If none of the above makes sense, then you’re in luck as neither will our latest insane invention! We focused on fashion for this creation (normally it’s food) as, you know, it’s, like, spring and this calls for all sorts of stupid new clothing items. Such as dungarees. The Hipster movement has turned these into a must have item, and also made playing Mario games much more trendy.

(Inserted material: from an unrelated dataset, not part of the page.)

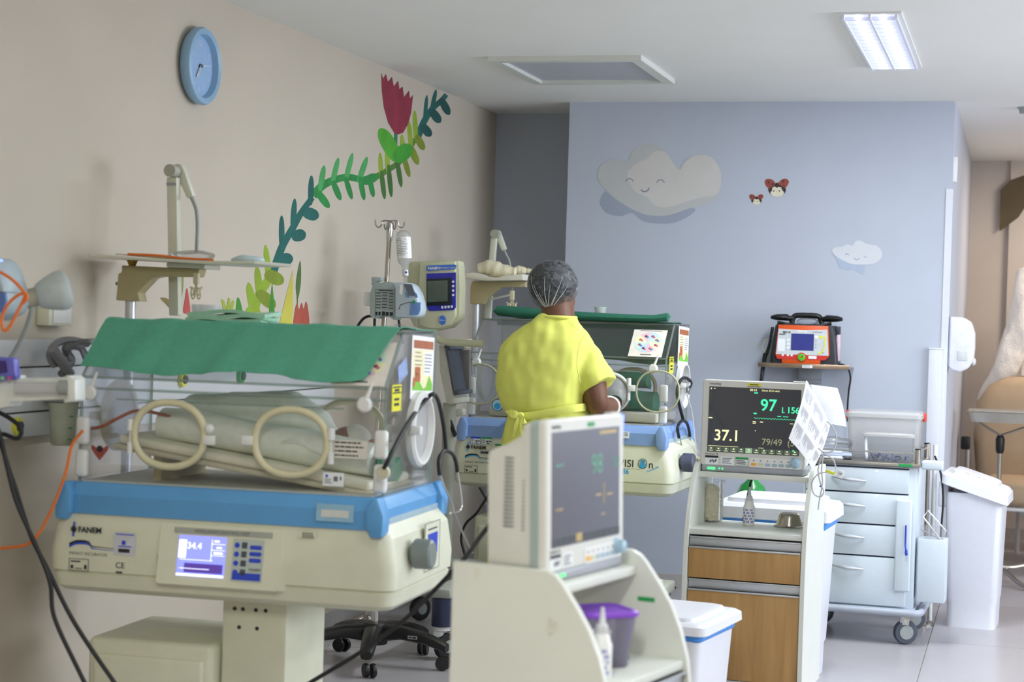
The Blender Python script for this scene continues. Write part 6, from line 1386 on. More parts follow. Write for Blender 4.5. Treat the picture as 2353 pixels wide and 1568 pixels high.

High heels, then. How could you update this monument of perfection? WELL! Leave such shenanigans to Professional Moron! To really update these things you have to go back to antiquity when the Mesopotamians invented the wheel. They also invented an early form of high heels, with human skulls and entrails as a type of robust supporting system. Needless to say, early adopters of High Heels (known as Tuttztuzz to locals, roughly translated into modern vernacular as, “She who wears a horrifying fate of agony with added humiliation”) suffered a horrifying fate of agony. With added humiliation.
These days they’re just as humiliating, really. Why on Earth do women put themselves through such misery? To assuage our sympathy, we decided to make things a bit easier for them. Remember the craze a few years back with kids, where they could get wheels at the bottom of their trainers to slide along? Do the same with heels!
Indeed, wHeels will have a spherical (wheels are usually spherical) wheel attached at the base of the heel. This has the added result of making women appear even taller! Women can, consequently, slide around (much like a roller-skater) in luxury and comfort as they take in the rays (from the Sun) and generally flaunt their stuff. What could be better? Literally nothing!